Statt Silbergroschen 50 Euro

Bibel für Menschen mit Behinderung
© epd-bild/Andreas Fischer
Die Bibel ist für alle da – nur können sie manche nicht lesen, Blinde zum Beispiel oder Menschen mit geistigen Einschränkungen. Der "Daisy-Player" kann die Bibel als Hörerbuch abspielen. Die Deutsche Bibelgesellschaft, das Katholische Bibelwerk sowie weitere kirchliche Organisationen bieten inzwischen einen ganzen Koffer voller Hilfsmittel, um Behinderten einen Zugang zur Heiligen Schrift zu eröffnen.
Statt Silbergroschen 50 Euro
Christen sind überzeugt: Die biblische Botschaft gilt allen Menschen. Manche Behinderung macht das Lesen der Bibel unmöglich.

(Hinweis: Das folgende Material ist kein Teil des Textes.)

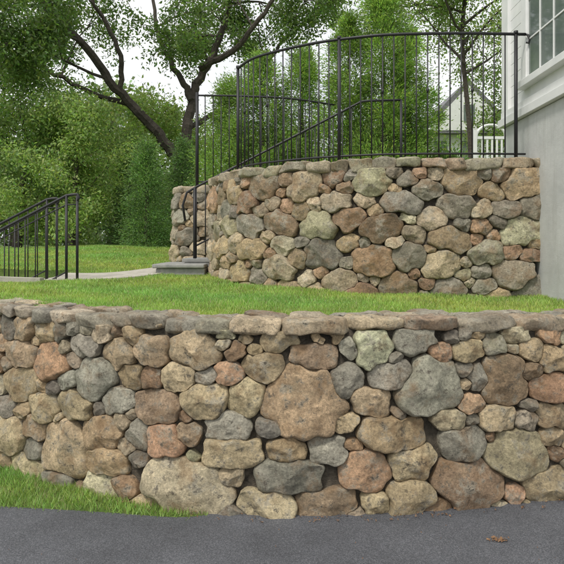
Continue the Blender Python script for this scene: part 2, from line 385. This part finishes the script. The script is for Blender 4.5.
fe=catmull([(-2.62,6.60),(-2.1,6.68),(-1.75,6.85),(-1.5,7.1),(-1.4,7.3)],10); be=catmull([(-2.62,7.30),(-2.35,7.38),(-2.1,7.5),(-1.85,7.75),(-1.57,8.15)],10)
V=[];n=len(fe)
for t in np.linspace(0,1,8):
    p=fe*(1-t)+be*t; V.append(np.c_[p,lawn_h(p[:,0],p[:,1])+.02])
bott=V[0].copy(); bott[:,2]-=.08
V=[bott]+V; Q=[]
k=np.arange(n-1)
for q in range(len(V)-1): Q.append(np.stack([q*n+k,q*n+k+1,(q+1)*n+k+1,(q+1)*n+k],1))
make_mesh('stone_path',np.concatenate(V),[np.concatenate(Q)],mats=[M_PATH],smooth=False)
mb=MB(); cp=catmull([(-4.2,6.45),(-3.4,6.50),(-2.62,6.56)],8); 
V=[]
for dy,dz in ((-.07,-.1),(-.07,.045),(.05,.045),(.05,-.1)): V.append(np.c_[cp[:,0],cp[:,1]+dy,lawn_h(cp[:,0],cp[:,1])+dz])
n=len(cp);k=np.arange(n-1);mb.add(np.concatenate(V),np.concatenate([np.stack([q*n+k,q*n+k+1,(q+1)*n+k+1,(q+1)*n+k],1) for q in range(3)]+[np.array([[n-1,4*n-1,3*n-1,2*n-1]])]))
mb.build('stone_curb',[M_PATH],smooth=False)

# ------------------------------------------------------------------ ironwork
mb=MB()
fc=UP.offset(-.24); keep=(fc[:,1]<6.85)&(fc[:,0]<2.33); fc=fc[keep]
Lc=np.concatenate([[0],np.cumsum(np.linalg.norm(np.diff(fc,axis=0),axis=1))])
def fpt(s): return np.array([np.interp(s,Lc,fc[:,0]),np.interp(s,Lc,fc[:,1])])
zt=3.665; zbm=2.52
P=[ (*fpt(s),zt) for s in np.linspace(0,Lc[-1],60)]
mb.tube(P,.015,8); mb.tube([(a,b,zbm) for a,b,c in P],.010,8)
e=P[-1]; mb.tube([(e[0]+.0,e[1],zt),(e[0]+.02,e[1]-.01,zt-.01),(e[0]+.03,e[1]-.02,zt-.05),(e[0]+.02,e[1]-.02,zt-.09),(e[0]+.005,e[1]-.01,zt-.08)],.011,8)
SP=.106; s=0;i=0; last=int(Lc[-1]/SP)
while s<Lc[-1]:
    a,b=fpt(s)
    post=i in (0,14,last)
    mb.tube([(a,b,2.38),(a,b,zt)],.018 if post else .0068,8)
    if post: mb.tube([(a,b,zt),(a,b,zt+.03)],.022,8)
    s+=SP;i+=1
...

Doch es gibt Hilfen.
10.09.2019
epd
Marcus Mockler

Die Bibel ist für alle da - nur können sie manche nicht lesen, Blinde zum Beispiel oder Menschen mit geistigen Einschränkungen. Die Deutsche Bibelgesellschaft, das Katholische Bibelwerk (beide Stuttgart) sowie weitere kirchliche Organisationen bieten inzwischen einen ganzen Koffer voller Hilfsmittel, um Menschen mit Behinderung einen Zugang zur Heiligen Schrift zu eröffnen.

Das vielleicht modernste Gerät ist der "Daisy-Player". Auf ihm lässt sich die Bibel als Hörbuch wahrnehmen. Im Unterschied zu üblichen Hörbüchern, bei denen man für das Navigieren zum richtigen Kapitel immer noch Inhaltsangaben und Displays lesen können muss, bietet der "Daisy-Player" eine akustische Navigation, mit deren Hilfe sich sogar jeder einzelne biblische Vers ohne fremde Hilfe ansteuern lässt.

Vor mehr als 100 Jahren gründeten fünf blinde Männer in der Kirche eine Gesellschaft, die Menschen ohne Sehkraft die biblischen Texte verfügbar machen wollte, die "Gesellschaft für christliches Leben unter den deutschen Blinden". Grundlage war die Punktschrift des Franzosen Louis Braille (1809-1852). Durch das Abtasten der ins Papier geprägten Zeichen lässt sich diese Schrift ohne Augenlicht lesen. Heute stehen neben der Lutherbibel auch moderne Übersetzungen wie die Basis-Bibel in Punktschrift zur Verfügung.

Die zeitgemäße Variante der Punkteschrift stellt die sogenannte Braillezeile dar, ein an den Computer angeschlossenes Ausgabegerät. Die kleinen Stößel in der abzustastenden Leseleiste ordnen sich neu - je nachdem, welchen Teil einer Bildschirmseite man gerade aufruft. So ebnet das Gerät auch Blinden über ihre Finger einen Weg in die elektronische Welt. Für Menschen, die noch über ein eingeschränktes Sehvermögen verfügen, gibt es eine Bibelausgabe im Maxi-Druck: 21 Din-A-4-Hefte in einer riesigen, einspaltigen Schrift machen den Text für sie erkennbar.

Zunehmend in den Fokus geraten bei den Bibelgesellschaften Menschen mit geistigen Einschränkungen. Für sie entwickelt das Katholische Bibelwerk derzeit Evangelientexte in leichter Sprache. Die Herausforderung ist groß, denn die Welt der Bibel in ihrem antiken Umfeld und mit ihren theologischen Gedanken lässt sich manchmal nur mit Mühe in einfachen Worten beschreiben.

"Wir wollen keine 'Bibel light' und schon gar keine 'Theologie light' betreiben", sagte Dieter Bauer vom Katholischen Bibelwerk der Zeitschrift "Bibel aktuell" der Schweizer Bibelgesellschaft. Derzeit erarbeitet eine Expertengruppe die Übertragung des kompletten Markus-Evangeliums. Um der Verständlichkeit willen genehmigen sich die Übersetzer dabei einige Freiheiten. Wenn es im Originaltext etwa heißt, die Arbeiter im Weinberg erhalten einen Lohn von einem Silbergroschen, so ist in leichter Sprache von "50 Euro" die Rede.

Zielgruppe der Bibel in leichter Sprache sind Menschen mit Lernbehinderungen, darunter auch die 50.000 Frauen und Männer mit Down-Syndrom in Deutschland. Für Ralf Thomas Müller von der Deutschen Bibelgesellschaft gibt die Heilige Schrift selbst den Auftrag, Behinderten den Weg zum Wort Gottes freizumachen: So sei schon Jesus ganz selbstverständlich mit Menschen umgegangen, die unter Beeinträchtigungen litten: "Jesus holt die Ausgegrenzten in die Gemeinschaft zurück."